Hong Kong stocks fell to a one-week low, joining a global selloff spurred by renewed concern that Britain's exit from the European Union will weigh on world economic growth.
The Hang Seng Index dropped 1.2 percent at the close in Hong Kong, with London-based lender HSBC Holdings Plc among the biggest drags on the benchmark.
Bank of England chief Mark Carney warned that risks from the Brexit vote had started to crystallize, while the monetary authority took steps to spur lending by reducing capital requirements for banks. The Shanghai Composite Index rose, closing above the 3,000 level for a second day, as Kweichow Moutai Co helped push the gauge higher.
"Investors are still risk averse-they're afraid about the global economic slowdown" after Carney's comments, said Sam Chi Yung, senior strategist at South China Financial Holdings Ltd.
"There is still the expectation of an interest-rate cut in China, so the A-share performance is relatively better than Hong Kong. Hong Kong is a more open economy, so it's affected by the global market," he said.
Europe-exposed shares declined in Hong Kong, with Italian luxury-goods maker Prada SpA losing 3.7 percent and CK Hutchison Holdings Ltd retreating 0.7 percent. HSBC lost 1.2 percent, while Standard Chartered Plc fell 1.5 percent.
The Hang Seng Index dropped to 20,495.29, while the Hang Seng China Enterprises Index, a measure of Chinese companies traded in the former British colony, retreated 1.6 percent.
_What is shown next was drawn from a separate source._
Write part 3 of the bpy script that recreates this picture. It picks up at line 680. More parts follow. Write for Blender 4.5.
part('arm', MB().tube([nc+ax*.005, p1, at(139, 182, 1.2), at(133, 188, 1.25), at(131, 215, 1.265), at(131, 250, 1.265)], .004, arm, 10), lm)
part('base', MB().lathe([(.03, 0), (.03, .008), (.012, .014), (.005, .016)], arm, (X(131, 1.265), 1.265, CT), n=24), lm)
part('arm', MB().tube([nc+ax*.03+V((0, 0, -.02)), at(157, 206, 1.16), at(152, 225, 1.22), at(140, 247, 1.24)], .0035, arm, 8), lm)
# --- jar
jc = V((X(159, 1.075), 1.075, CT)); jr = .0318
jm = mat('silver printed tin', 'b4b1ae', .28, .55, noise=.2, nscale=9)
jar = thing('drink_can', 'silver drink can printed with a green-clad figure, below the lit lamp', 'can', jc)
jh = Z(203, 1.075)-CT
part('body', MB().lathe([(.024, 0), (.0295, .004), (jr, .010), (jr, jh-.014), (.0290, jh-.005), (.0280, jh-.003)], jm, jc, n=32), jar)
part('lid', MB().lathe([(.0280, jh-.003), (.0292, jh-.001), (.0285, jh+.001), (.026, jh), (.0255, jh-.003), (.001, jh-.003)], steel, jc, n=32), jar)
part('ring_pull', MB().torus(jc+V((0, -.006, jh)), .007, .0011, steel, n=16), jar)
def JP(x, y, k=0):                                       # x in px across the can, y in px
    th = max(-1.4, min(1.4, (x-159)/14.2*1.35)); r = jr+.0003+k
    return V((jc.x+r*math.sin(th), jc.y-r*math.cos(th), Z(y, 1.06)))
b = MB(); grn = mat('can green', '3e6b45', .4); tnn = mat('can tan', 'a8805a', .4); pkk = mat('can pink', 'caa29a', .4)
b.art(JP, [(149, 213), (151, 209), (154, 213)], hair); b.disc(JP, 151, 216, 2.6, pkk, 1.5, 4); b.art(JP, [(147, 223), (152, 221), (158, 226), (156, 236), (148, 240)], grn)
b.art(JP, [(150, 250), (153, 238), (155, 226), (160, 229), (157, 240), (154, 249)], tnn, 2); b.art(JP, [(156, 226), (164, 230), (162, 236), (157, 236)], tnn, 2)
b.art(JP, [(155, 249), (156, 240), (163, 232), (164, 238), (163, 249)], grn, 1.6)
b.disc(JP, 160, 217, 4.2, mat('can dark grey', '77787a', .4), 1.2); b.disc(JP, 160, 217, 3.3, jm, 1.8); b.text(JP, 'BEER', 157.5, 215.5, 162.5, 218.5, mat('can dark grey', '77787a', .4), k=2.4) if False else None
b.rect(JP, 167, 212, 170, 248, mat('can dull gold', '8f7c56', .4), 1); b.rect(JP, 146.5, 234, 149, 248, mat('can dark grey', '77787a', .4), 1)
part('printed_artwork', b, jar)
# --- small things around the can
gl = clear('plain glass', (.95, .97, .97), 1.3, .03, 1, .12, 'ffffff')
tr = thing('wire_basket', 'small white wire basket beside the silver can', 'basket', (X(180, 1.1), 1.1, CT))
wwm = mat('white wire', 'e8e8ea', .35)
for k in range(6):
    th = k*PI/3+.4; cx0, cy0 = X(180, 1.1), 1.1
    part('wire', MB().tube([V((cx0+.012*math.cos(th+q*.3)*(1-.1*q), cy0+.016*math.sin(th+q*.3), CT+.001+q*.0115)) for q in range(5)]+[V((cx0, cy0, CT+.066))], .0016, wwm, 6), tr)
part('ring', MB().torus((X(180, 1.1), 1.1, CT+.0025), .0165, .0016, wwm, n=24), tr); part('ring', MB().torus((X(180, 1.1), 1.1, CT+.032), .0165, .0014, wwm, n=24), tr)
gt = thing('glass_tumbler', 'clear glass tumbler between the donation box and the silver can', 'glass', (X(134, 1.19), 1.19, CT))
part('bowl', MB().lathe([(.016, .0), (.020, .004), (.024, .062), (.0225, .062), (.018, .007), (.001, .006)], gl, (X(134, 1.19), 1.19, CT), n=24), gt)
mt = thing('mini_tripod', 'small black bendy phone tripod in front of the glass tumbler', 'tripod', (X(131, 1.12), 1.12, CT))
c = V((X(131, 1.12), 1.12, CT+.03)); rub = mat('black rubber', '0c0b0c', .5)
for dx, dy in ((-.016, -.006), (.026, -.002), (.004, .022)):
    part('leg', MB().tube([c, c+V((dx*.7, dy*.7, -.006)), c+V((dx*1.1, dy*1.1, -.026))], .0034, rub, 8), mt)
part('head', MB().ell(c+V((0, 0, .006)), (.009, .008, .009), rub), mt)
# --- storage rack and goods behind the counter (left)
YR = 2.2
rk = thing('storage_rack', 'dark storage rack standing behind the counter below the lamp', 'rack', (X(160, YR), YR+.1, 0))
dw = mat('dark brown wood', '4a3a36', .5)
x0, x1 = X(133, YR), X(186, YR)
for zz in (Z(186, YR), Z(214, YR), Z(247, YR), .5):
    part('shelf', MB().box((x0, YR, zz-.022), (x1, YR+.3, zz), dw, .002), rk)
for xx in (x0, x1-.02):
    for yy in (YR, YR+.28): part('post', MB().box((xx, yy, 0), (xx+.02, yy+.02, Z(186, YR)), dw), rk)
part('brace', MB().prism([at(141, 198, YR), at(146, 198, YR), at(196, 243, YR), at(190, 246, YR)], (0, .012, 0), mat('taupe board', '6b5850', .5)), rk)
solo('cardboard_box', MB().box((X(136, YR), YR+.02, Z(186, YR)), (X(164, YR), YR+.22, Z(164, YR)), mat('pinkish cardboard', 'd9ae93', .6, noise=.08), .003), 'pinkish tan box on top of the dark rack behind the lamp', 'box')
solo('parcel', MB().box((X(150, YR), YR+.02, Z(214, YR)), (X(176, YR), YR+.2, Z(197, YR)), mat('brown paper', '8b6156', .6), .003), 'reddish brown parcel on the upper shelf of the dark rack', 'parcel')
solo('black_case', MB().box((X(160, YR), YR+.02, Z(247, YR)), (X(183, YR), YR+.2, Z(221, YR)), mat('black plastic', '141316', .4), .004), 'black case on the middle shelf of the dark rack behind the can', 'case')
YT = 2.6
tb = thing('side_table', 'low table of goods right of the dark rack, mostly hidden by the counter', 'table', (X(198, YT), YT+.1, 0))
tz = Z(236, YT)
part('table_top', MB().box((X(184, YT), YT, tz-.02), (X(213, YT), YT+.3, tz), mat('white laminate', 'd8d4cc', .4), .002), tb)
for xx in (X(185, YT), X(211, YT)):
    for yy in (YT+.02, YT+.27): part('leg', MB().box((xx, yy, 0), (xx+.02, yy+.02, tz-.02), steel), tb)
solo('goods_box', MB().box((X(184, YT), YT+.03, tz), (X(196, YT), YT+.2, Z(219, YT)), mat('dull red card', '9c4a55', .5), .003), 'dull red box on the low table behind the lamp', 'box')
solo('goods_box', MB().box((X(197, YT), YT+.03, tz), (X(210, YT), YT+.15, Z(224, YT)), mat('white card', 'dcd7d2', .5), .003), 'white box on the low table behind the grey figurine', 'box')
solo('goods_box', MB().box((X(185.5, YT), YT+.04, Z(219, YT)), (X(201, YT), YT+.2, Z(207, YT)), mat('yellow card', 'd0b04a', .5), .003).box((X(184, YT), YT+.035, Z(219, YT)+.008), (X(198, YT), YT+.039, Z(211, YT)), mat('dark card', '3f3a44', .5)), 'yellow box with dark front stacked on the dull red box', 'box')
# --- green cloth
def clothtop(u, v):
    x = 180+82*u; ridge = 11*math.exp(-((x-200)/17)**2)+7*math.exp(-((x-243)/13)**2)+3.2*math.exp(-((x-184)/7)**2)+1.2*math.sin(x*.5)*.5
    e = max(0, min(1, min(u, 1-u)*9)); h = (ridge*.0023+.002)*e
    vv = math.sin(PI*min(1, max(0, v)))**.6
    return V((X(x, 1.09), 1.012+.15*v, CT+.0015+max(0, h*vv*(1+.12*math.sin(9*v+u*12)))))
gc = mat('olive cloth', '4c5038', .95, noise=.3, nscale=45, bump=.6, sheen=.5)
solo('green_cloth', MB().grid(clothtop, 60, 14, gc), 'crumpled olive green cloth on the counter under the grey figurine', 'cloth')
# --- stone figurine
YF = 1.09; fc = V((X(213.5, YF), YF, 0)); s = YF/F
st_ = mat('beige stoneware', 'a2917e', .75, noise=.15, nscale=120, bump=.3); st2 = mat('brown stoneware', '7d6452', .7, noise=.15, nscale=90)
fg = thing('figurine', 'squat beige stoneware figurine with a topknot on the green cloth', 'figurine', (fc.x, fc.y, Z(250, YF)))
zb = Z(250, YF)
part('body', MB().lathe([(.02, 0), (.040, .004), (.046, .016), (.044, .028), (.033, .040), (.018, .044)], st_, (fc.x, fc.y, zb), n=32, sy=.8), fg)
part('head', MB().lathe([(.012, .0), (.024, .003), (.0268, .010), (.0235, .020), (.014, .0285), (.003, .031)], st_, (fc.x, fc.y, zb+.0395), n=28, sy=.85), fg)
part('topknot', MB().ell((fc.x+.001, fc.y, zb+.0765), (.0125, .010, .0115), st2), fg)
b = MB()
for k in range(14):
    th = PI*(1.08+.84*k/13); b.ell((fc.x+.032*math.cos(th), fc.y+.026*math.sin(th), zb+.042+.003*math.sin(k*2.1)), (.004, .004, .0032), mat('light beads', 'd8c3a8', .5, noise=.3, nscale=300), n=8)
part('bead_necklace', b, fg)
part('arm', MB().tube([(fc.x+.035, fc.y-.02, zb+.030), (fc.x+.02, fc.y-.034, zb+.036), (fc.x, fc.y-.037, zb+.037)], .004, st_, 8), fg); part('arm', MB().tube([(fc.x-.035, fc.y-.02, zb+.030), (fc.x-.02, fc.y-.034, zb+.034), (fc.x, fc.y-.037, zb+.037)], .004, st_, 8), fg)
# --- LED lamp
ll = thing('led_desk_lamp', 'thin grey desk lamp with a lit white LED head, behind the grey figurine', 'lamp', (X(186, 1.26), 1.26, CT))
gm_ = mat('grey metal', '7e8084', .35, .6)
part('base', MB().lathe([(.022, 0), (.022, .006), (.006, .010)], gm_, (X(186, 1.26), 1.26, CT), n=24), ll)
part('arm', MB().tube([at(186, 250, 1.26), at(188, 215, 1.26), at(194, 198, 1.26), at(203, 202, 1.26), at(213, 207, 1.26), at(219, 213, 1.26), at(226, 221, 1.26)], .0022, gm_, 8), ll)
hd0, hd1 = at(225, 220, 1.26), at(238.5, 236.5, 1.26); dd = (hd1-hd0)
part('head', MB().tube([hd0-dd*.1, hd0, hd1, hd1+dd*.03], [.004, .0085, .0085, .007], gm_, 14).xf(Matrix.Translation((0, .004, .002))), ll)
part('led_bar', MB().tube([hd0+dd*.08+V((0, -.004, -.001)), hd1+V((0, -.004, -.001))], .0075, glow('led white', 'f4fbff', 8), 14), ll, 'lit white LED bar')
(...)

The Shanghai Composite Index climbed 0.4 percent at the close, sending its relative-strength index to 68.3, the highest since November.
The stocks gauge closed above 3,000 on Tuesday for the first time since April, amid speculation that the People's Bank of China will take steps to boost the economy.
The PBOC is likely to fine-tune monetary policy in the second half of the year with targeted reserve-requirement-ratio cuts or possibly across-the-board reductions, according to a commentary in the China Securities Journal.
The Shanghai Composite, the world's worst performer among 94 global indexes in the first five months of the year, is edging up the rankings due to its relative isolation from the Brexit fallout.
With a 15 percent drop in 2015, the benchmark ranks 85th, and Italian and Japanese equities are posting the biggest global declines.